Your goal => Write out the whole listing exactly as it stands.

Information supplied =>
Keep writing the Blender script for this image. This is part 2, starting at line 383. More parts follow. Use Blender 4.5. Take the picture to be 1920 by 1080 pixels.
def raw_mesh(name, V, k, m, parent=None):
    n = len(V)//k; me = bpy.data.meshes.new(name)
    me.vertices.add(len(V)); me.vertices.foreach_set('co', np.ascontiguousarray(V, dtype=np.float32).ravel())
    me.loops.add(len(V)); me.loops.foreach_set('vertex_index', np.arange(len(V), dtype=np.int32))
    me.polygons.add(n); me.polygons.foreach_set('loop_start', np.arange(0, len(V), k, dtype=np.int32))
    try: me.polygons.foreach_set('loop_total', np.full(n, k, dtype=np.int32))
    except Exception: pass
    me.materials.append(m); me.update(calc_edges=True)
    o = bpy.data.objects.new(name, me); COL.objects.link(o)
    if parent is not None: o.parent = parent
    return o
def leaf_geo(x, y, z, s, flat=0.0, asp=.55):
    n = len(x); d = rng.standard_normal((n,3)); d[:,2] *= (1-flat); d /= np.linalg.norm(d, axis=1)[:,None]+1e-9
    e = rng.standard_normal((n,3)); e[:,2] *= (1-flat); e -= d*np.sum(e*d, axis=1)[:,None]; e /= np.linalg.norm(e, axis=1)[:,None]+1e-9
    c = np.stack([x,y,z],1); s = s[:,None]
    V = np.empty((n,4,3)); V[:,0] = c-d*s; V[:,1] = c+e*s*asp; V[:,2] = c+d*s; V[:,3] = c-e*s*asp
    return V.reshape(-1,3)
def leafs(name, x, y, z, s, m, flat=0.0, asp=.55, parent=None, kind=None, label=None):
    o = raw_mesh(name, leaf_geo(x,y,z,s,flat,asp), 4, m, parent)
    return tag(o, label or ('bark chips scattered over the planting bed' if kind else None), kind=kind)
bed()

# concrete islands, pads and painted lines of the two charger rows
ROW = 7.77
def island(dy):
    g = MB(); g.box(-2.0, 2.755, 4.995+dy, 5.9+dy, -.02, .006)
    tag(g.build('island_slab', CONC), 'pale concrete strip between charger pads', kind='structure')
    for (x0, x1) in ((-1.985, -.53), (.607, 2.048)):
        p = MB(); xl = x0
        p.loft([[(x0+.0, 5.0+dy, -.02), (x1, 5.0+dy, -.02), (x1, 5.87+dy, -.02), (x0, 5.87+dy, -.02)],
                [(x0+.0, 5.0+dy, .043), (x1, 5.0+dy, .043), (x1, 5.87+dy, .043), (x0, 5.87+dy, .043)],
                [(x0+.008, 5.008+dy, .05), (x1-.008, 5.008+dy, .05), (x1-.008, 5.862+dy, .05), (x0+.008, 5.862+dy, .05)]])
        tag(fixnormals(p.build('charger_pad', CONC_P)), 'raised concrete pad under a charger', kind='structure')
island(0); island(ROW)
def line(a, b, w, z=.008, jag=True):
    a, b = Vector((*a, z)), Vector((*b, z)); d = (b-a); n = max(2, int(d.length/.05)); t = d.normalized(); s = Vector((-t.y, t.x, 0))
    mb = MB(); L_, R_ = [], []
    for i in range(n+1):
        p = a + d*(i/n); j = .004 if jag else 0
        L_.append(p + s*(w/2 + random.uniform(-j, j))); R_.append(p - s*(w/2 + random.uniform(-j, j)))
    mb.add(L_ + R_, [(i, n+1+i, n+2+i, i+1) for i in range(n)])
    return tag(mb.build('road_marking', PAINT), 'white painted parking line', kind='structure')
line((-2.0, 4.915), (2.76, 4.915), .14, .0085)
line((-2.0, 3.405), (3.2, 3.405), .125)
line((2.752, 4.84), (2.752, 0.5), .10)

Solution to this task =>
Keep writing the Blender script for this image. This is part 2, starting at line 383. More parts follow. Use Blender 4.5. Take the picture to be 1920 by 1080 pixels.
def raw_mesh(name, V, k, m, parent=None):
    n = len(V)//k; me = bpy.data.meshes.new(name)
    me.vertices.add(len(V)); me.vertices.foreach_set('co', np.ascontiguousarray(V, dtype=np.float32).ravel())
    me.loops.add(len(V)); me.loops.foreach_set('vertex_index', np.arange(len(V), dtype=np.int32))
    me.polygons.add(n); me.polygons.foreach_set('loop_start', np.arange(0, len(V), k, dtype=np.int32))
    try: me.polygons.foreach_set('loop_total', np.full(n, k, dtype=np.int32))
    except Exception: pass
    me.materials.append(m); me.update(calc_edges=True)
    o = bpy.data.objects.new(name, me); COL.objects.link(o)
    if parent is not None: o.parent = parent
    return o
def leaf_geo(x, y, z, s, flat=0.0, asp=.55):
    n = len(x); d = rng.standard_normal((n,3)); d[:,2] *= (1-flat); d /= np.linalg.norm(d, axis=1)[:,None]+1e-9
    e = rng.standard_normal((n,3)); e[:,2] *= (1-flat); e -= d*np.sum(e*d, axis=1)[:,None]; e /= np.linalg.norm(e, axis=1)[:,None]+1e-9
    c = np.stack([x,y,z],1); s = s[:,None]
    V = np.empty((n,4,3)); V[:,0] = c-d*s; V[:,1] = c+e*s*asp; V[:,2] = c+d*s; V[:,3] = c-e*s*asp
    return V.reshape(-1,3)
def leafs(name, x, y, z, s, m, flat=0.0, asp=.55, parent=None, kind=None, label=None):
    o = raw_mesh(name, leaf_geo(x,y,z,s,flat,asp), 4, m, parent)
    return tag(o, label or ('bark chips scattered over the planting bed' if kind else None), kind=kind)
bed()

# concrete islands, pads and painted lines of the two charger rows
ROW = 7.77
def island(dy):
    g = MB(); g.box(-2.0, 2.755, 4.995+dy, 5.9+dy, -.02, .006)
    tag(g.build('island_slab', CONC), 'pale concrete strip between charger pads', kind='structure')
    for (x0, x1) in ((-1.985, -.53), (.607, 2.048)):
        p = MB(); xl = x0
        p.loft([[(x0+.0, 5.0+dy, -.02), (x1, 5.0+dy, -.02), (x1, 5.87+dy, -.02), (x0, 5.87+dy, -.02)],
                [(x0+.0, 5.0+dy, .043), (x1, 5.0+dy, .043), (x1, 5.87+dy, .043), (x0, 5.87+dy, .043)],
                [(x0+.008, 5.008+dy, .05), (x1-.008, 5.008+dy, .05), (x1-.008, 5.862+dy, .05), (x0+.008, 5.862+dy, .05)]])
        tag(fixnormals(p.build('charger_pad', CONC_P)), 'raised concrete pad under a charger', kind='structure')
island(0); island(ROW)
def line(a, b, w, z=.008, jag=True):
    a, b = Vector((*a, z)), Vector((*b, z)); d = (b-a); n = max(2, int(d.length/.05)); t = d.normalized(); s = Vector((-t.y, t.x, 0))
    mb = MB(); L_, R_ = [], []
    for i in range(n+1):
        p = a + d*(i/n); j = .004 if jag else 0
        L_.append(p + s*(w/2 + random.uniform(-j, j))); R_.append(p - s*(w/2 + random.uniform(-j, j)))
    mb.add(L_ + R_, [(i, n+1+i, n+2+i, i+1) for i in range(n)])
    return tag(mb.build('road_marking', PAINT), 'white painted parking line', kind='structure')
line((-2.0, 4.915), (2.76, 4.915), .14, .0085)
line((-2.0, 3.405), (3.2, 3.405), .125)
line((2.752, 4.84), (2.752, 0.5), .10)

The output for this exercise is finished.